Haha, Don was always fighting the standards, too cool to pander to Heinrich Hertz... Yes, the venerable upside down 5... so many hours lost misreading the schematics...

We haven't attempted reversing the polarity of the sense coil... But would be easy enough to do. I'll see if that makes any difference.

Apetechnology, can you tell us where the time signal is measured? This could be a phase shifted rectangular wave form. If you take a small coil connected with the oscilloscope-probe and bring it in the field arround the oscillator, there should be a sinus be obtained?

Apetechnology, can you tell us where the time signal is measured? This could be a phase shifted rectangular wave form. If you take a small coil connected with the oscilloscope-probe and bring it in the field arround the oscillator, there should be a sinus be obtained?

hello JPASCAL,

The signal shown is from the right side of c22 on the bottom schematic, the "probe" schematic.
this is a general question for this forum, what size ferrite should i have for experiments? and also what gauge wire/type.
thank you for everyones help so far! looking forward to getting this old beast going!

I spiced it [LINK]:

I changed the inductances until it oscillated at ~2MHz, these values are probably heavily influenced by the coupling of the coils, which I've got set to 1. 

It won't oscillate with the wrong polarity, nor with 1:1 inductances, so I think you need a different transformer.  I'd go for a step down transformer, with taps on both sides so I could experiment with the ratio.

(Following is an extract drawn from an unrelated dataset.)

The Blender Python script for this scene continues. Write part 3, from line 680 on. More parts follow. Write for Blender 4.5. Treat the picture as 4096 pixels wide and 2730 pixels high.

When it does oscillate, the antenna voltage swing (in simulation) is quite healthy: +45V / -12V (with 10V VCC) though non-sinusoidal.  I should have put a 1M resistor from ANT to ground to simulate RF losses (I just did this: no real reduction in antenna swing).

The sim was taking forever and crapping out until I gave the inductances small DCR (series resistance) values of 0.2 Ohms.  View the spice error log for the frequency measurement.

Thanks so much for your work on this dewster, this is amazing information. Now we have at least the inductances needed to get the thing to oscillate.

I'm pretty well prepared to find zero off the shelf transformers that will work properly, so I probably need to start winding my own. I was considering winding a toroidal transformer to do the trick. Do you have any suggestions on where to start? I've wound guitar pickups before but never a transformer.

I can totally see the response curves of this thing as nonstandard for theremins of the time, we have no idea what Don had intended this circuit for (it was purportedly used for a specific performance), so we do not know where the antennas were installed or how much range of movement he had in mind. This was strictly a one off module that is lost to time.

I'll get to work on trying out some solutions... if you have any other suggestions or any idea of parts that would fit the bill, I would appreciate it!